On Precision
These days, I often tell people not to read my early books. I inwardly cringe when someone tells me they’re reading either of my first two novels. Years ago, while talking with the writer Peter Matthiessen, he told me that his early books weren’t worth reading. I remember, at the time, watching the old master wave his hand impatiently, as if swatting away a pesky fly. I realized, with a start, that he was dismissing more books than I had even written at the time. I couldn’t imagine that I would ever feel that way. I had been profoundly attached to each book as I was writing it. I had loved them as if they were my babies–which, in a way, they were. How could I ever feel that they weren’t worth reading?
I’m seven books into this life, now. Seven books, and I can say with clarity and confidence that each of my books has been better than the last. Slow Motion was a better book than Picturing the Wreck. Black & White a more controlled and disciplined novel than Family History. Devotion, I am convinced, is my strongest book yet. I stand by those books, but I also can see the progression. I have been learning on the job all along. Is there any other way for a writer to learn? Occasionally a story emerges of a writer who holes up, spends decades in a garret, wherever garrets still exist, and enters the world fully formed, clutching a masterpiece. More often, we develop as we go.

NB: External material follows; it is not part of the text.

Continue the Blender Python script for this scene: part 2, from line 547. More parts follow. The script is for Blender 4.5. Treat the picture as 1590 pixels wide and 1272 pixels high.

Which brings me to precision. When I was writing my first couple of novels, I was in love with language. I’m still in love with language–but that earlier love was a blind, passionate kind of love, the kind that doesn’t allow you to see anything for what it is. I loved the sound of words, indeed, I often read them aloud to myself as I sat at my desk. When writing description, I believed that more was better. Why use one simile when you could use three? I heaped words onto the page until the very thing I was describing sank beneath the weight of the words, like one of those ice cream sundaes with too many toppings. The flavors competed. The cherry bled into the whipped cream. The whole thing melted into a giant, meaningless mess.
Over the years, my prose has become leaner. Adverbs have pretty much bitten the dust, and adjectives had better be doing their job or I show them the door too. And when I read, I am also looking for that precision. It’s incredibly hard to find just the right word. So much easier to layer on pretty words that are the literary equivalent of distracting a toddler. Look, honey! Over there–at the red balloon! The reader’s attention is diverted from the fact that the writer hasn’t nailed it. Once, in graduate school, my favorite teacher and mentor warned me against exactly this kind of pretty language: “You know how to make something sound beautiful,” he said. “Just be sure it’s actually saying something.”
Maybe it has to do with getting older. Maybe it has to do with the lessons learned from writing seven books. But now, when I sit down to write, I do so with the awareness that there is no clever substitute for exactly the right word. I’m less interested in writing something beautiful than something true.